--- What the exercise asks ---
Retype, please, the listing from its opening line through the line that contains "from mathutils import", both included, without the pictures.

[Begin Source data]

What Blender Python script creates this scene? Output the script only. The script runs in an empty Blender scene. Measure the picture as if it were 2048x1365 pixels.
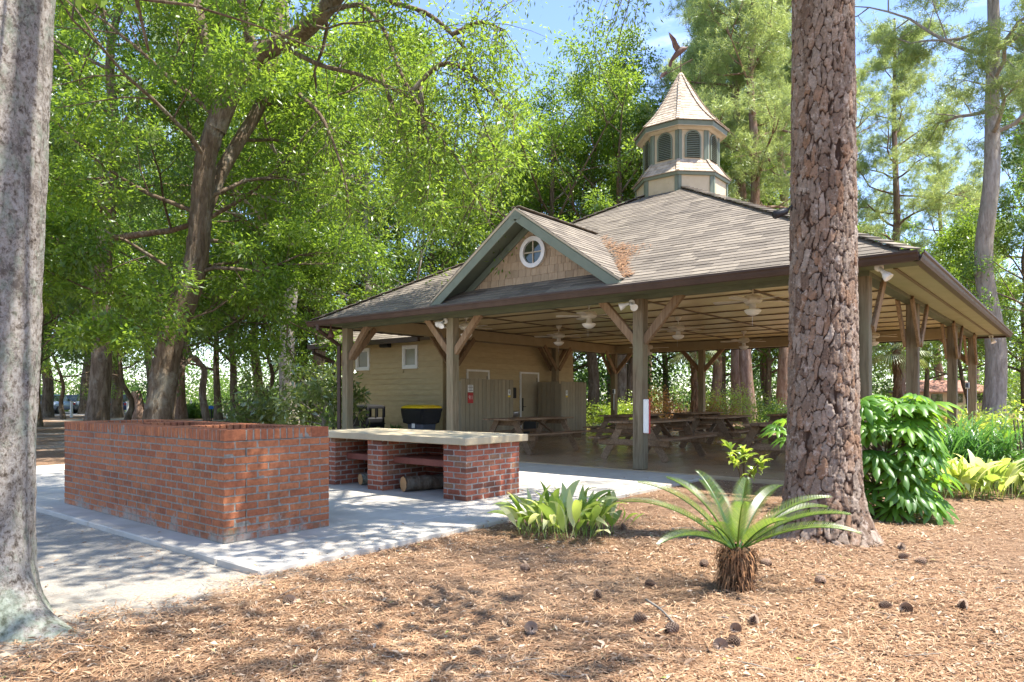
import bpy, bmesh, math, random
import numpy as np
from mathutils import Vector, Matrix, noise, kdtree

# ------------------------------------------------------------------ camera, sky, sun
scene = bpy.context.scene
C = scene.collection
FPX, HZ, CH, YAW = 1400.0, 797.0, 1.25, 0.684          # focal length / horizon in photo pixels, camera height, axis angle
cam_d = bpy.data.cameras.new("camera"); cam = bpy.data.objects.new("camera", cam_d); C.objects.link(cam)
cam_d.sensor_width = 36.0; cam_d.lens = 36.0 * FPX / 2048.0
cam_d.shift_y = (HZ - 682.5) / 2048.0
cam_d.clip_start = 0.05; cam_d.clip_end = 2000
cam.location = (0, 0, CH); cam.rotation_euler = (math.radians(90), 0, YAW - math.radians(90))
scene.camera = cam

SUN_H = np.array([0.42, -0.907]); SUN_EL = math.radians(66)
world = bpy.data.worlds.new("World"); scene.world = world; world.use_nodes = True
wn = world.node_tree; wn.nodes.clear()
sky = wn.nodes.new("ShaderNodeTexSky"); sky.sky_type = 'NISHITA'; sky.sun_disc = False
sky.sun_elevation = SUN_EL; sky.sun_rotation = math.atan2(SUN_H[0], SUN_H[1])
sky.air_density = 1.0; sky.dust_density = 0.2; sky.ozone_density = 3.5
tc = wn.nodes.new("ShaderNodeTexCoord"); mp = wn.nodes.new("ShaderNodeMapping"); mp.inputs['Scale'].default_value = (1.0, 1.0, 3.2)
nz = wn.nodes.new("ShaderNodeTexNoise"); nz.inputs['Scale'].default_value = 2.6; nz.inputs['Detail'].default_value = 7; nz.inputs['Roughness'].default_value = 0.58
cr = wn.nodes.new("ShaderNodeValToRGB"); cr.color_ramp.elements[0].position = 0.56; cr.color_ramp.elements[1].position = 0.84
cr.color_ramp.elements[0].color = (0, 0, 0, 1); cr.color_ramp.elements[1].color = (0.75, 0.75, 0.75, 1)
mx = wn.nodes.new("ShaderNodeMixRGB"); mx.inputs['Color2'].default_value = (9.0, 9.4, 10.0, 1)
bg = wn.nodes.new("ShaderNodeBackground"); bg.inputs['Strength'].default_value = 0.125
wo = wn.nodes.new("ShaderNodeOutputWorld")
L = wn.links.new
L(tc.outputs['Generated'], mp.inputs['Vector']); L(mp.outputs['Vector'], nz.inputs['Vector']); L(nz.outputs['Fac'], cr.inputs['Fac'])
tn_ = wn.nodes.new('ShaderNodeMixRGB'); tn_.blend_type = 'MULTIPLY'; tn_.inputs['Fac'].default_value = 1.0; tn_.inputs['Color2'].default_value = (0.98, 0.93, 1.0, 1)
L(sky.outputs['Color'], tn_.inputs['Color1']); L(cr.outputs['Color'], mx.inputs['Fac']); L(tn_.outputs['Color'], mx.inputs['Color1']); L(mx.outputs['Color'], bg.inputs['Color'])
L(bg.outputs['Background'], wo.inputs['Surface'])

sun_d = bpy.data.lights.new("sun", 'SUN'); sun_d.energy = 4.2; sun_d.angle = math.radians(0.55); sun_d.color = (1.0, 0.95, 0.86)
sun = bpy.data.objects.new("sun", sun_d); C.objects.link(sun)
sv = Vector((SUN_H[0] * math.cos(SUN_EL), SUN_H[1] * math.cos(SUN_EL), math.sin(SUN_EL)))
sun.rotation_euler = sv.to_track_quat('Z', 'Y').to_euler(); sun.location = (0, 0, 40)

scene.view_settings.view_transform = 'Standard'; scene.view_settings.look = 'None'
scene.view_settings.gamma = 1.0; scene.view_settings.use_curve_mapping = False
scene.view_settings.exposure = 1.7
scene.cycles.max_bounces = 8; scene.cycles.diffuse_bounces = 4; scene.cycles.glossy_bounces = 2
scene.cycles.transmission_bounces = 5; scene.cycles.transparent_max_bounces = 4
scene.cycles.use_denoising = True

# ------------------------------------------------------------------ picture <-> place
FW = np.array([math.cos(YAW), math.sin(YAW)]); RT = np.array([math.sin(YAW), -math.cos(YAW)])
def at(u, d):                    # ground position seen in photo column u at depth d
    p = d * FW + (u - 1024) / FPX * d * RT
    return float(p[0]), float(p[1])
def W(u, v, d):                  # point of the place
    x, y = at(u, d); return (x, y, CH + (HZ - v) / FPX * d)
def G(u, v):                     # point of the ground
    return at(u, CH * FPX / (v - HZ))

# ------------------------------------------------------------------ mesh helpers
def mesh_np(name, V, F, var=None, smooth=False):
    V = np.asarray(V, dtype=np.float32).reshape(-1, 3)
    me = bpy.data.meshes.new(name)
    me.vertices.add(len(V)); me.vertices.foreach_set('co', V.ravel())
    if isinstance(F, np.ndarray):
        n, k = F.shape
        me.loops.add(n * k); me.loops.foreach_set('vertex_index', F.astype(np.int32).ravel())
        me.polygons.add(n); me.polygons.foreach_set('loop_start', np.arange(0, n * k, k, dtype=np.int32))
    else:
        n = len(F); lens = np.array([len(f) for f in F], dtype=np.int32)
        flat = np.fromiter((i for f in F for i in f), dtype=np.int32)
        me.loops.add(len(flat)); me.loops.foreach_set('vertex_index', flat)
        st = np.zeros(n, dtype=np.int32); st[1:] = np.cumsum(lens)[:-1]
        me.polygons.add(n); me.polygons.foreach_set('loop_start', st)
    if var is not None:
        a = me.attributes.new('var', 'FLOAT', 'FACE'); a.data.foreach_set('value', np.asarray(var, dtype=np.float32))
    me.polygons.foreach_set('use_smooth', np.full(n, bool(smooth)))
    me.update(calc_edges=True); me.validate()
    return me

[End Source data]

--- Result of the task ---
What Blender Python script creates this scene? Output the script only. The script runs in an empty Blender scene. Measure the picture as if it were 2048x1365 pixels.
import bpy, bmesh, math, random
import numpy as np
from mathutils import Vector, Matrix, noise, kdtree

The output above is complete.